-- BEGIN RECORDED INFORMATION --
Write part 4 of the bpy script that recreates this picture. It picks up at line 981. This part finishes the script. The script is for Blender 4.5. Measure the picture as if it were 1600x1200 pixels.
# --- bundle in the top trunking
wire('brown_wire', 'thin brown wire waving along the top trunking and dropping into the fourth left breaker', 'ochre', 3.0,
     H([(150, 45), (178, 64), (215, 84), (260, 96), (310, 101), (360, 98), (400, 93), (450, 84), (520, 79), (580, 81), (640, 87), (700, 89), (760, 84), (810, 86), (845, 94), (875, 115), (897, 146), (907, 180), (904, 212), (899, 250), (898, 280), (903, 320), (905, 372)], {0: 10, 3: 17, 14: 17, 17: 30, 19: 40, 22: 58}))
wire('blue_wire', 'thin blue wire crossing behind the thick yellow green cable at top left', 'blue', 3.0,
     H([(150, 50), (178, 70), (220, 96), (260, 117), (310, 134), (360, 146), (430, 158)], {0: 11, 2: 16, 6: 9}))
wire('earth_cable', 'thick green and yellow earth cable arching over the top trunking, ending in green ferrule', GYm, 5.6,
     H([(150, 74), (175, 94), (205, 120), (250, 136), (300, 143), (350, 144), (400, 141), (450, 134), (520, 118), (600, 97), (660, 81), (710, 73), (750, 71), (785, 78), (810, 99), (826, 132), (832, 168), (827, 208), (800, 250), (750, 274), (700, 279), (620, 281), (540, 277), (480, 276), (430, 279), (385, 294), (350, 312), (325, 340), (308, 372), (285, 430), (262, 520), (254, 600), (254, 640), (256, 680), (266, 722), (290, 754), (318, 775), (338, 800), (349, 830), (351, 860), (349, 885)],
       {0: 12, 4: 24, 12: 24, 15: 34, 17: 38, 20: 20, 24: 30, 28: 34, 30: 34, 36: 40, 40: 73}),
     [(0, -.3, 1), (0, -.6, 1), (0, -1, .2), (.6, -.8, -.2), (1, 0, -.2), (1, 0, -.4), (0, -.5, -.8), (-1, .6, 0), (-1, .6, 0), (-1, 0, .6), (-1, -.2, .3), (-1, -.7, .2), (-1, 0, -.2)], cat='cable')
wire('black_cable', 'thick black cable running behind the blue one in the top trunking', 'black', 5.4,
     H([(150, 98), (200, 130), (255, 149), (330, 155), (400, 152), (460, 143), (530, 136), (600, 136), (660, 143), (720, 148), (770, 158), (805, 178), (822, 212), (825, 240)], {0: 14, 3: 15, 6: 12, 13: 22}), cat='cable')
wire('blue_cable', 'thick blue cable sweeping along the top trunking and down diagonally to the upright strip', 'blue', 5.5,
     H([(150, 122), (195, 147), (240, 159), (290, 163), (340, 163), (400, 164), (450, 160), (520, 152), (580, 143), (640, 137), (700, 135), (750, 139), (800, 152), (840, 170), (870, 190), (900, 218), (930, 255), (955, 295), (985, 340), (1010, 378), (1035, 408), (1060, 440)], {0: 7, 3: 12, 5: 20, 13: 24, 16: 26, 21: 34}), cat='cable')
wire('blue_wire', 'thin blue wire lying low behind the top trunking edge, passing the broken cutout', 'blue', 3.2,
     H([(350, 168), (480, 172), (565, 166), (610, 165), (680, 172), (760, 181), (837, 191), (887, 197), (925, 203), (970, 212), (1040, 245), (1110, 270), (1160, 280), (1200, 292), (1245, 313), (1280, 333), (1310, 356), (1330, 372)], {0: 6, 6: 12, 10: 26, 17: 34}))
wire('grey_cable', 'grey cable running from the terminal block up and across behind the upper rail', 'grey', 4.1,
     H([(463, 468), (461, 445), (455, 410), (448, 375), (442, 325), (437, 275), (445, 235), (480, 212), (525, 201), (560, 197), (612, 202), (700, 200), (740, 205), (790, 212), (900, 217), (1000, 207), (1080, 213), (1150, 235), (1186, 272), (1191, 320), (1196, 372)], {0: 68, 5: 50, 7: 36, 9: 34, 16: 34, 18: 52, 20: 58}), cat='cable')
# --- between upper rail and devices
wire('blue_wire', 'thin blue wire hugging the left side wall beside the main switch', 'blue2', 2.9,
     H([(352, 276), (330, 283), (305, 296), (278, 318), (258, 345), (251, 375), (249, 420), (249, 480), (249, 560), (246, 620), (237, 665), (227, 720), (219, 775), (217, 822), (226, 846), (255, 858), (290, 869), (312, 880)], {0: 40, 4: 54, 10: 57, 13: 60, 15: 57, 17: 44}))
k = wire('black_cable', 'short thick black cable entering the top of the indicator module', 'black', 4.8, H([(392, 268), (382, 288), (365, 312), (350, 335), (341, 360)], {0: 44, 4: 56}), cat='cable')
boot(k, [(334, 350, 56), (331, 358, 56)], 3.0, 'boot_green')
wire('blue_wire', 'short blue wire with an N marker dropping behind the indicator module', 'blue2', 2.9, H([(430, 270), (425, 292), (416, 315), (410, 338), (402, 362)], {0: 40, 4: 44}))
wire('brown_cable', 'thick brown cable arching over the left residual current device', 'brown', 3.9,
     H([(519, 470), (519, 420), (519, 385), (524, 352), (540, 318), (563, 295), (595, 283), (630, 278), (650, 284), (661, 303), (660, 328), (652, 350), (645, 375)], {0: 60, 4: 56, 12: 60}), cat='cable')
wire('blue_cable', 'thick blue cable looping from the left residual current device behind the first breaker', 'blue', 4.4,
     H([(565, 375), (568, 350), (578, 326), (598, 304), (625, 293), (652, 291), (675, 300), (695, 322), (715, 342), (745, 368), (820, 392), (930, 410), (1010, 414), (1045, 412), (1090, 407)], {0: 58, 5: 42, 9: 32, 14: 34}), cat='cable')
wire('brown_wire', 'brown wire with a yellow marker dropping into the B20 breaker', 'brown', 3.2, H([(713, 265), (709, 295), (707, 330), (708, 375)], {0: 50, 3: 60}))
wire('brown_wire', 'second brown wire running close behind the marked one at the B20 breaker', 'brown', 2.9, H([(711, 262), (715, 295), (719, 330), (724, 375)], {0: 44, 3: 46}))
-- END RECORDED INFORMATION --
◆ SHORT EXERCISE: Write the material out again word for word.

◆ ANSWER TO THE PROBLEM:
Write part 4 of the bpy script that recreates this picture. It picks up at line 981. This part finishes the script. The script is for Blender 4.5. Measure the picture as if it were 1600x1200 pixels.
# --- bundle in the top trunking
wire('brown_wire', 'thin brown wire waving along the top trunking and dropping into the fourth left breaker', 'ochre', 3.0,
     H([(150, 45), (178, 64), (215, 84), (260, 96), (310, 101), (360, 98), (400, 93), (450, 84), (520, 79), (580, 81), (640, 87), (700, 89), (760, 84), (810, 86), (845, 94), (875, 115), (897, 146), (907, 180), (904, 212), (899, 250), (898, 280), (903, 320), (905, 372)], {0: 10, 3: 17, 14: 17, 17: 30, 19: 40, 22: 58}))
wire('blue_wire', 'thin blue wire crossing behind the thick yellow green cable at top left', 'blue', 3.0,
     H([(150, 50), (178, 70), (220, 96), (260, 117), (310, 134), (360, 146), (430, 158)], {0: 11, 2: 16, 6: 9}))
wire('earth_cable', 'thick green and yellow earth cable arching over the top trunking, ending in green ferrule', GYm, 5.6,
     H([(150, 74), (175, 94), (205, 120), (250, 136), (300, 143), (350, 144), (400, 141), (450, 134), (520, 118), (600, 97), (660, 81), (710, 73), (750, 71), (785, 78), (810, 99), (826, 132), (832, 168), (827, 208), (800, 250), (750, 274), (700, 279), (620, 281), (540, 277), (480, 276), (430, 279), (385, 294), (350, 312), (325, 340), (308, 372), (285, 430), (262, 520), (254, 600), (254, 640), (256, 680), (266, 722), (290, 754), (318, 775), (338, 800), (349, 830), (351, 860), (349, 885)],
       {0: 12, 4: 24, 12: 24, 15: 34, 17: 38, 20: 20, 24: 30, 28: 34, 30: 34, 36: 40, 40: 73}),
     [(0, -.3, 1), (0, -.6, 1), (0, -1, .2), (.6, -.8, -.2), (1, 0, -.2), (1, 0, -.4), (0, -.5, -.8), (-1, .6, 0), (-1, .6, 0), (-1, 0, .6), (-1, -.2, .3), (-1, -.7, .2), (-1, 0, -.2)], cat='cable')
wire('black_cable', 'thick black cable running behind the blue one in the top trunking', 'black', 5.4,
     H([(150, 98), (200, 130), (255, 149), (330, 155), (400, 152), (460, 143), (530, 136), (600, 136), (660, 143), (720, 148), (770, 158), (805, 178), (822, 212), (825, 240)], {0: 14, 3: 15, 6: 12, 13: 22}), cat='cable')
wire('blue_cable', 'thick blue cable sweeping along the top trunking and down diagonally to the upright strip', 'blue', 5.5,
     H([(150, 122), (195, 147), (240, 159), (290, 163), (340, 163), (400, 164), (450, 160), (520, 152), (580, 143), (640, 137), (700, 135), (750, 139), (800, 152), (840, 170), (870, 190), (900, 218), (930, 255), (955, 295), (985, 340), (1010, 378), (1035, 408), (1060, 440)], {0: 7, 3: 12, 5: 20, 13: 24, 16: 26, 21: 34}), cat='cable')
wire('blue_wire', 'thin blue wire lying low behind the top trunking edge, passing the broken cutout', 'blue', 3.2,
     H([(350, 168), (480, 172), (565, 166), (610, 165), (680, 172), (760, 181), (837, 191), (887, 197), (925, 203), (970, 212), (1040, 245), (1110, 270), (1160, 280), (1200, 292), (1245, 313), (1280, 333), (1310, 356), (1330, 372)], {0: 6, 6: 12, 10: 26, 17: 34}))
wire('grey_cable', 'grey cable running from the terminal block up and across behind the upper rail', 'grey', 4.1,
     H([(463, 468), (461, 445), (455, 410), (448, 375), (442, 325), (437, 275), (445, 235), (480, 212), (525, 201), (560, 197), (612, 202), (700, 200), (740, 205), (790, 212), (900, 217), (1000, 207), (1080, 213), (1150, 235), (1186, 272), (1191, 320), (1196, 372)], {0: 68, 5: 50, 7: 36, 9: 34, 16: 34, 18: 52, 20: 58}), cat='cable')
# --- between upper rail and devices
wire('blue_wire', 'thin blue wire hugging the left side wall beside the main switch', 'blue2', 2.9,
     H([(352, 276), (330, 283), (305, 296), (278, 318), (258, 345), (251, 375), (249, 420), (249, 480), (249, 560), (246, 620), (237, 665), (227, 720), (219, 775), (217, 822), (226, 846), (255, 858), (290, 869), (312, 880)], {0: 40, 4: 54, 10: 57, 13: 60, 15: 57, 17: 44}))
k = wire('black_cable', 'short thick black cable entering the top of the indicator module', 'black', 4.8, H([(392, 268), (382, 288), (365, 312), (350, 335), (341, 360)], {0: 44, 4: 56}), cat='cable')
boot(k, [(334, 350, 56), (331, 358, 56)], 3.0, 'boot_green')
wire('blue_wire', 'short blue wire with an N marker dropping behind the indicator module', 'blue2', 2.9, H([(430, 270), (425, 292), (416, 315), (410, 338), (402, 362)], {0: 40, 4: 44}))
wire('brown_cable', 'thick brown cable arching over the left residual current device', 'brown', 3.9,
     H([(519, 470), (519, 420), (519, 385), (524, 352), (540, 318), (563, 295), (595, 283), (630, 278), (650, 284), (661, 303), (660, 328), (652, 350), (645, 375)], {0: 60, 4: 56, 12: 60}), cat='cable')
wire('blue_cable', 'thick blue cable looping from the left residual current device behind the first breaker', 'blue', 4.4,
     H([(565, 375), (568, 350), (578, 326), (598, 304), (625, 293), (652, 291), (675, 300), (695, 322), (715, 342), (745, 368), (820, 392), (930, 410), (1010, 414), (1045, 412), (1090, 407)], {0: 58, 5: 42, 9: 32, 14: 34}), cat='cable')
wire('brown_wire', 'brown wire with a yellow marker dropping into the B20 breaker', 'brown', 3.2, H([(713, 265), (709, 295), (707, 330), (708, 375)], {0: 50, 3: 60}))
wire('brown_wire', 'second brown wire running close behind the marked one at the B20 breaker', 'brown', 2.9, H([(711, 262), (715, 295), (719, 330), (724, 375)], {0: 44, 3: 46}))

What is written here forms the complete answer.